With universal participation and regular public accountability, the theory went, the Paris framework could generate the right balance of climate ambition and political palatability. That model relies, however, on a sense of trust and common purpose that is in increasingly short supply.  

Consider the countries of the UN Security Council, ostensibly the leaders of the international system. President Trump’s antipathy to international collaboration is well documented. Nationalist parties are challenging for power in the United Kingdom and France. The world’s largest annual emitter, China, performs participation in international institutions, but is also pursuing a coercive, occasionally extralegal, foreign policy, especially in its neighborhood.
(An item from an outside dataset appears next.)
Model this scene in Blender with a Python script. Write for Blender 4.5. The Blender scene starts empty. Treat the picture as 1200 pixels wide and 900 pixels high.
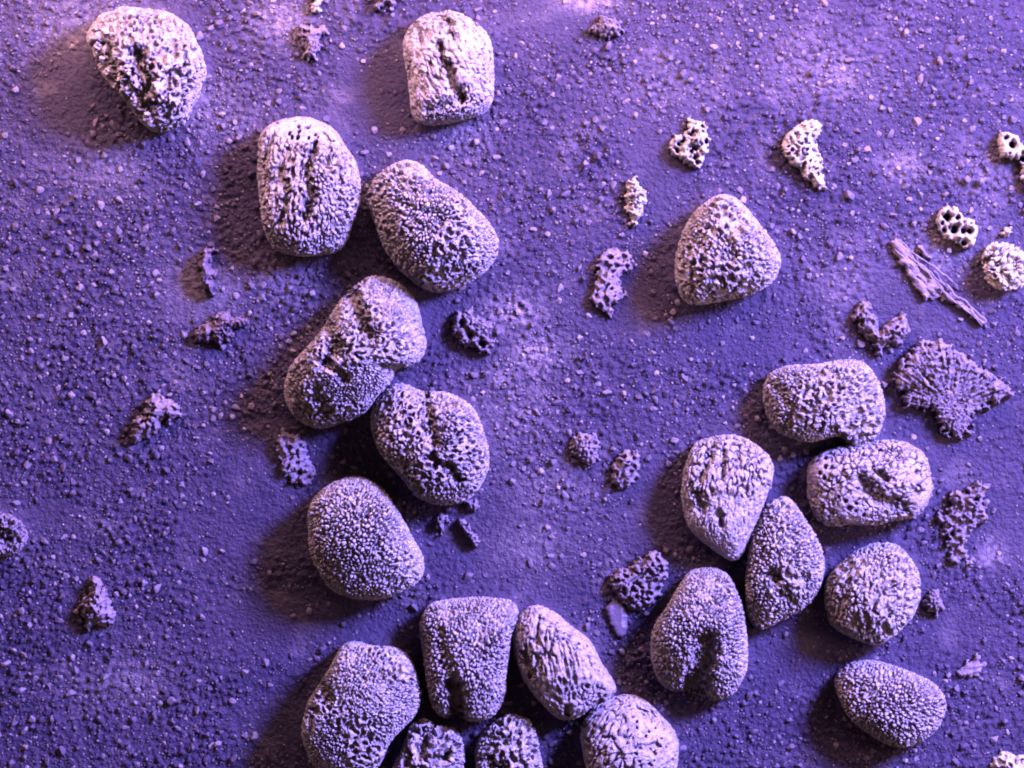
import bpy, math, random
import numpy as np
from mathutils import Vector

# ------------------------------------------------------------------ camera, world, lamps, exposure
# 1 unit on the ground = 100 px of the 1200 x 900 photograph
SC = bpy.context.scene
COL = SC.collection

cam_d = bpy.data.cameras.new("camera")
cam_d.sensor_width = 36.0
cam_d.lens = 120.0
cam_d.clip_end = 500.0
cam = bpy.data.objects.new("camera", cam_d)
cam.location = (0.0, 0.0, 40.0)
COL.objects.link(cam)
SC.camera = cam

world = bpy.data.worlds.new("World")
SC.world = world
world.use_nodes = True
bg = world.node_tree.nodes["Background"]
bg.inputs["Color"].default_value = (1.0, 0.58, 0.48, 1)
bg.inputs["Strength"].default_value = 0.17


def area_lamp(name, loc, target, size, power, color, size_y=None):
    d = bpy.data.lights.new(name, 'AREA')
    d.shape = 'DISK'
    d.size = size
    if size_y:
        d.shape = 'RECTANGLE'
        d.size_y = size_y
    d.energy = power
    d.color = color
    o = bpy.data.objects.new(name, d)
    o.location = loc
    o.rotation_euler = (Vector(target) - Vector(loc)).to_track_quat('-Z', 'Y').to_euler()
    COL.objects.link(o)
    return o


AZ, EL, DK = math.radians(31), math.radians(37), 36.0
area_lamp("key_lamp", (DK * math.cos(EL) * math.cos(AZ), DK * math.cos(EL) * math.sin(AZ), DK * math.sin(EL)),
          (0, 0, 0), 9.5, 84000, (0.385, 0.32, 0.88))
area_lamp("warm_top_fill", (0.2, 6.9, 3.8), (0.2, 3.2, 0), 16.0, 2150, (1.0, 0.54, 0.47), 1.6)  # added fill, no real source: stands in for the pinkish veil at the top
area_lamp("warm_glow_fill", (-7.0, 6.2, 2.0), (-5.4, 4.4, 0), 2.0, 210, (1.0, 0.56, 0.42))  # unseen helper added for the peach glow in the top left corner
area_lamp("warm_side_fill", (10.0, -2.0, 6.0), (4.5, -1.0, 0), 3.0, 520, (1.0, 0.58, 0.46), 9.0)  # added fill that warms the shadows and desaturates the right side
area_lamp("warm_corner_fill", (-8.5, -6.5, 4.0), (-6.0, -4.5, 0), 2.5, 45, (1.0, 0.60, 0.46))  # weak invented fill, only there to lighten the bottom left corner

SC.view_settings.view_transform = 'Standard'
SC.view_settings.look = 'None'
SC.view_settings.exposure = 0.0
SC.view_settings.gamma = 1.0
SC.view_settings.use_curve_mapping = False
SC.render.engine = 'CYCLES'
SC.cycles.filter_width = 1.9
SC.cycles.max_bounces = 4
SC.cycles.diffuse_bounces = 0

random.seed(7)
RNG = np.random.default_rng(11)


# ------------------------------------------------------------------ numeric noise
def _h(ix, iy, iz, seed):
    h = (ix.astype(np.int64) * 374761393 + iy.astype(np.int64) * 668265263 + iz.astype(np.int64) * 2147483647
         + seed * 974711) & 0xFFFFFFFF
    h = ((h ^ (h >> 13)) * 1274126177) & 0xFFFFFFFF
    h = ((h ^ (h >> 16)) * 2246822519) & 0xFFFFFFFF
    return h ^ (h >> 15)


def perlin(p, seed=0):
    i = np.floor(p).astype(np.int64)
    f = p - i
    u = f * f * f * (f * (f * 6 - 15) + 10)
    out = np.zeros(len(p))
    for dx in (0, 1):
        wx = u[:, 0] if dx else 1 - u[:, 0]
        for dy in (0, 1):
            wy = u[:, 1] if dy else 1 - u[:, 1]
            for dz in (0, 1):
                wz = u[:, 2] if dz else 1 - u[:, 2]
                h = _h(i[:, 0] + dx, i[:, 1] + dy, i[:, 2] + dz, seed)
                gx = (h & 1023) / 511.5 - 1
                gy = ((h >> 10) & 1023) / 511.5 - 1
                gz = ((h >> 20) & 1023) / 511.5 - 1
                out += wx * wy * wz * (gx * (f[:, 0] - dx) + gy * (f[:, 1] - dy) + gz * (f[:, 2] - dz))
    return out


def fbm(p, octaves=3, seed=0):
    a, o = 1.0, np.zeros(len(p))
    for k in range(octaves):
        o += a * perlin(p * (2.03 ** k) + 7.7 * k, seed + k * 31)
        a *= 0.5
    return o


def worley(p, seed=0, jitter=0.95):
    i = np.floor(p).astype(np.int64)
    f1 = np.full(len(p), 9.0)
    f2 = np.full(len(p), 9.0)
    cid = np.zeros(len(p))
    for dx in (-1, 0, 1):
        for dy in (-1, 0, 1):
            for dz in (-1, 0, 1):
                cx, cy, cz = i[:, 0] + dx, i[:, 1] + dy, i[:, 2] + dz
                h = _h(cx, cy, cz, seed)
                j = jitter / 1023.0
                o = 0.5 - jitter / 2
                d = np.sqrt((cx + o + (h & 1023) * j - p[:, 0]) ** 2 + (cy + o + ((h >> 10) & 1023) * j - p[:, 1]) ** 2
                            + (cz + o + ((h >> 20) & 1023) * j - p[:, 2]) ** 2)
                r = ((h >> 5) & 255) / 255.0
                near = d < f1
                f2 = np.where(near, f1, np.minimum(f2, d))
                cid = np.where(near, r, cid)
                f1 = np.where(near, d, f1)
    return f1, f2, cid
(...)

And Russia is engaged in both active and grey zone warfare in Europe, with little sign of interest in dialing back hostilities.  

Leadership like this helps to explain why just 36 countries—out of a possible 195—have submitted refreshed emissions reduction pledges so far. A system that relies on good faith, public accountability, and shared aspiration faces an uphill battle in today’s geopolitical climate.  

Despite this discouraging international environment, many Climate Week attendees were stoic. “History,” one attendee told Axios, “is a long game.” And, in the context of the more than nine hundred affiliated talks, tech showcases, and networking opportunities that took place across all five boroughs during the sprawling event, there were plenty of ways for participants to look beyond the current political deadlock to a low-carbon future driven by competition and innovation.  

Whether that future can be realized in a timeframe that prevents climate disaster is, of course, an open question. History may be a long game but, as John Maynard Keynes famously quipped, “In the long run, we’re all dead.” Ideally, meaningful climate action will take place in the somewhat nearer term.  

A future shaped solely by competition, moreover, has the potential to further entrench domestic and international inequities, and to shape geopolitics in a way that the United States may not welcome. But, in the absence of alternatives out of Belém, that future may be the most probable one.